With or without Labour support, the Prime Minister may to try to get her deal over the line with another go at a meaningful vote this week. She still needs to find a way to persuade the Speaker to let her table the motion and get around his prohibition on bringing back the same deal time and again. A deal with Labour and a rapid tweak to the Political Declaration could achieve that – but that would need superfast footwork by the EU. But Leader of the House Andrea Leadsom has hinted at another route – bringing forward the Withdrawal Agreement Bill for second reading. The big question is whether the Prime Minister’s flirtation with Labour has frightened enough of her 34 hold outs from last time to follow the Whip – or whether more will follow Richard Drax MP and recant.

Plan or no plan?

Whatever happens, the Prime Minister has a date with destiny at 6:00pm Brussels time on Wednesday: EU leaders will gather for yet another EU Brexit summit to hear Theresa May set out her plan to resolve Brexit. The Prime Minister has already given them half a plan – to ask for the extension, to 30 June, which they explicitly rejected in March – while Yvette Cooper's bill, which is designed to force the Prime Minister to follow Parliament's request for a Brexit delay, should have passed through Parliament by tomorrow.
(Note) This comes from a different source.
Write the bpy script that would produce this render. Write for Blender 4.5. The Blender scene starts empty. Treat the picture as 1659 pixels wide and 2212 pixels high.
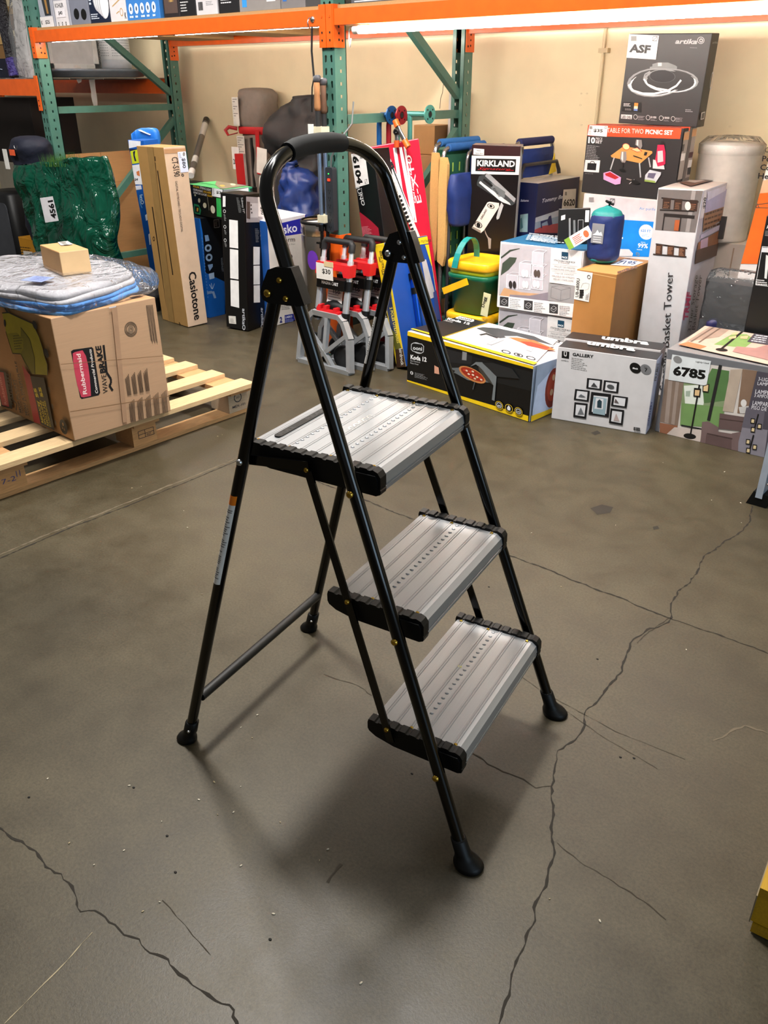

The Prime Minister has also referred to her talks with Corbyn, but unless those have made real progress then that might not impress the EU much. However, she also appeared to accept their condition of a longer extension: UK preparation for EU elections.

Extend or not?

EU leaders have spent the last week in ferocious shuttle diplomacy with the Irish. The EU’s insistence on the backstop is designed to make sure that the UK cannot throw Ireland under a bus by leaving without guarantees on a hard border. But the insistence on the backstop means that, by Saturday, if the UK leaves without a deal, then the EU may be facing the very problem it has spent the last two years trying to avoid. The Taoiseach is the prime advocate of a long extension, while Donald Tusk has proposed a flexible extension. However, the French President is talking tougher. EU leaders might well impose their own timetable on the UK again, and Parliamentary hostility to no deal means the Prime Minister will find it very hard to resist. But it is just possible that the EU will decide that a short sharp shock is what the Brits need to come to their senses, and that the risk of a non-cooperative UK – of the sort threatened by Jacob Rees-Mogg – makes only the briefest of preparation extensions a sensible offer.

Revoke or not revoke?

If the Prime Minister fails to land any extension on Wednesday, MPs will have to confront the choice of no deal or no Brexit. If MPs still hate her deal, and still want to take no deal off the table, they need to look at the UK’s unilateral option of revoking. The ECJ was clear (though less clear on how this would be enforced) that the UK can only revoke to stay, not to regather its strength and try to leave with better terms. At the last round of indicative votes, revocation attracted 191 votes – of which only 121 were Labour votes. Shadow foreign secretary Emily Thornberry (who abstained) has made it clear that Labour would do anything to avoid a no deal Brexit, but unless MPs find some way of mandating time for this then there would be no requirement on the Government to give them the option next Thursday or Friday.

Brexit or not Brexit?

The only thing it is safe to say is that things should be clearer by 11:01pm on Friday 12 April.